Tuesday Major League Baseball and the Players Association announced minor league players will be getting checks up to $400 through May 31st.

That pay is good news for players like former Le Moyne stand out Josiah Gray, who’s still working his way through the Los Angeles Dodgers system.

Gray cemented himself as one of the top prospects in all of baseball this past season – advancing through three minor league levels – before finishing at the AA-level in the Fall. That progression earned Gray a big league spring training invite this past February.

 “Going from low-A to big league camp in a year is obviously a shock. You know it, doesn’t happen too often, but I’m glad that they presented me with that opportunity,” Grays says. “It was unbelievable to the point where you are in the clubhouse with guys like David Price, Clayton Kershaw, Walker Buehler, so yeah, I definitely picked their brains about certain things that I never even thought about.

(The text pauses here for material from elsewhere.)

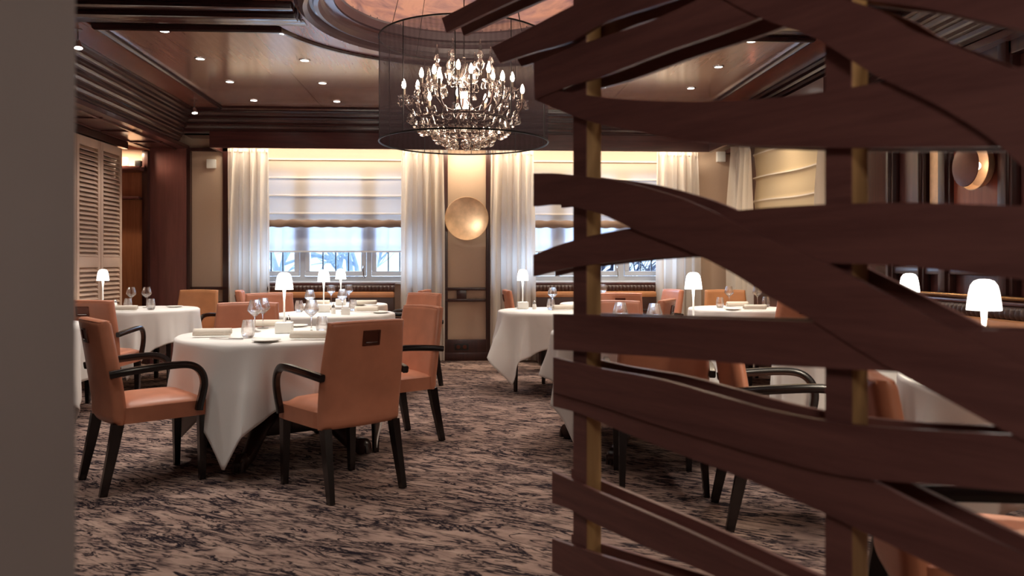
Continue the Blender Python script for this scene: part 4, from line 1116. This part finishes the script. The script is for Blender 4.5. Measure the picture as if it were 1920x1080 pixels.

I’m so young that if I could a little bit of information from those guys that will help me.”

Since the sports world was put on hold, Gray is still working out in Arizona after L.A. deemed it too dangerous to send Gray back to his home city of New Rochelle, NY- a hot spot for the outbreak…

 “(The Dodgers) essentially sent everyone home. They sent all the minor leaguers home, except for guys that were rehabbing on the 40 man roster, which the MLB mandated, (and) guys that were from higher risk areas. So being from New Rochelle, where a big outbreak was, they said ‘Hey, we’re not going to send you home. You are free to stay out here.’ So, I’m here currently out in Arizona with some guys from Latin American countries.”

Motivated form last season’s success, Gray has lofty goals for 2020. It’s a year he hopes he earns his first cup of coffee in the major leagues

“I just want to make this year as best as I can be. Wherever I start I just want to stay healthy and make it to the point where I am knocking on that door to get the call this year, and prove that to the organization. So, this year I just want to go out there and make every 5th start, continue to be confident and dominant on the mound, and kind of go from there. Just continue this story that people want to watch.”

When fans will be able to do so is still up in the air.